Bank executives fear regulation is harming the UK’s international competitiveness
Tough regulation of the banking sector is harming the UK’s international competitiveness, according to a poll of executives published this morning.
Thousands of pages of regulation were written up in response to the financial crisis, and new rules are constantly being added to them.
But many of the rules are negatively affecting the UK’s global standing as a financial centre, 62 per cent of finance executives polled by Interim Partners, a provider of interim managers, said.
A majority of executives also said new pay rules, which could delay bonus payments for seven years, would harm competitiveness. However, these rules have been welcomed by the British Bankers’ Association as a way to ensure workers’ incentives focus on the long-term health of their firms.
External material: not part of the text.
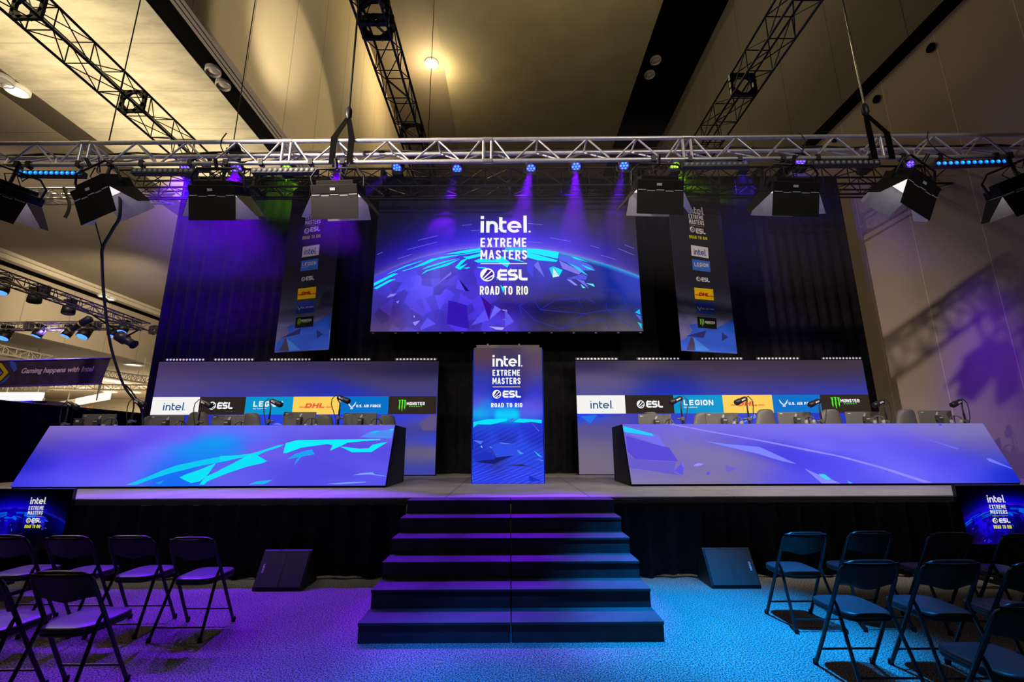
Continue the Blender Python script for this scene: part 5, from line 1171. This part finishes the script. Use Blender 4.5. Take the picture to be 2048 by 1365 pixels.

Banking executives were especially critical of the requirement for regulators to authorise business plans and staff as having the worst cost-benefit ratio of any area of regulation on financial services businesses.
Authorisation of business plans by the Financial Conduct Authority (FCA) or the Bank of England’s prudential regulation authority was said to have the biggest cost impact for the lowest return by 43 per cent of executives.
“While the financial crisis and subsequent scandals have increased the regulatory burden in other jurisdictions, senior executives in the UK are feeling more pressure than their counterparts anywhere else in the world,” said Angela Hickmore, a partner at Interim Partners.
“There’s a real concern among senior executives that we have now reached the point where these stringent controls are starting to put the banking sector in particular, and UK plc as a whole, at a significant disadvantage on international terrain. That level of regulation cannot come without a cost.”
However, some believe that the government’s approach to regulating finance could become more lenient after it was announced FCA chief executive Martin Wheatley would be step down in September. FCA chairman John Griffith-Jones has insisted there will not be a change in attitude.